## TASK PROMPT:
Output a verbatim copy of the data, cut off after the line that contains "return m, nt, b".

## DATASET SECTION:
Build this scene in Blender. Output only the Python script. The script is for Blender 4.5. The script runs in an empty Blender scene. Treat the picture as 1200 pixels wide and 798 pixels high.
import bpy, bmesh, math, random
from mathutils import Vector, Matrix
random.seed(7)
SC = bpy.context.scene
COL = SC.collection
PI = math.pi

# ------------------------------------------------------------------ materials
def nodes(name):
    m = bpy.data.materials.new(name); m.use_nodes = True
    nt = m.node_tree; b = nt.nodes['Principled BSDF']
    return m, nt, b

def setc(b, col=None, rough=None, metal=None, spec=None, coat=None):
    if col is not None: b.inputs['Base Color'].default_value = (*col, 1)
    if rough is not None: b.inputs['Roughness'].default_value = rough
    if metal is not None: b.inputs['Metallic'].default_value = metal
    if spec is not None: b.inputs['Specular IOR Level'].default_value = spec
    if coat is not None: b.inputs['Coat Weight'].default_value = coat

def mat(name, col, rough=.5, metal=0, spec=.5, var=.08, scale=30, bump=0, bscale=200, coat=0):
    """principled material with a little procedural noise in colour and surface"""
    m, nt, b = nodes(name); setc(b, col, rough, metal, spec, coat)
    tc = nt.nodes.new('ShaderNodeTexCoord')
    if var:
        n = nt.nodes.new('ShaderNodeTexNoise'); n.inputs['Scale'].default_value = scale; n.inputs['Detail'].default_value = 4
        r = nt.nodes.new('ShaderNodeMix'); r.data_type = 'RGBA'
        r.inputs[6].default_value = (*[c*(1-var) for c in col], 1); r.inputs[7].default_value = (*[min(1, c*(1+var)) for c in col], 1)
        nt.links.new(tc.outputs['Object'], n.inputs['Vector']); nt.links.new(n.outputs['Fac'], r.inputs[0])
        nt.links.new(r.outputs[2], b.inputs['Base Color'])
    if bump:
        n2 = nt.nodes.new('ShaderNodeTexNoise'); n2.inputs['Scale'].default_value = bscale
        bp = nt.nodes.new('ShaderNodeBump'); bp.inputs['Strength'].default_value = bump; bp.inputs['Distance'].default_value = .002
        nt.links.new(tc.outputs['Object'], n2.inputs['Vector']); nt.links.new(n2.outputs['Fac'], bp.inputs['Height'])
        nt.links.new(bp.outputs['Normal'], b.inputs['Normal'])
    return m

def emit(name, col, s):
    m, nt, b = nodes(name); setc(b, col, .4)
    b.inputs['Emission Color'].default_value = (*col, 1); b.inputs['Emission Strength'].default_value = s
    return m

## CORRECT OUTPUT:
Build this scene in Blender. Output only the Python script. The script is for Blender 4.5. The script runs in an empty Blender scene. Treat the picture as 1200 pixels wide and 798 pixels high.
import bpy, bmesh, math, random
from mathutils import Vector, Matrix
random.seed(7)
SC = bpy.context.scene
COL = SC.collection
PI = math.pi

# ------------------------------------------------------------------ materials
def nodes(name):
    m = bpy.data.materials.new(name); m.use_nodes = True
    nt = m.node_tree; b = nt.nodes['Principled BSDF']
    return m, nt, b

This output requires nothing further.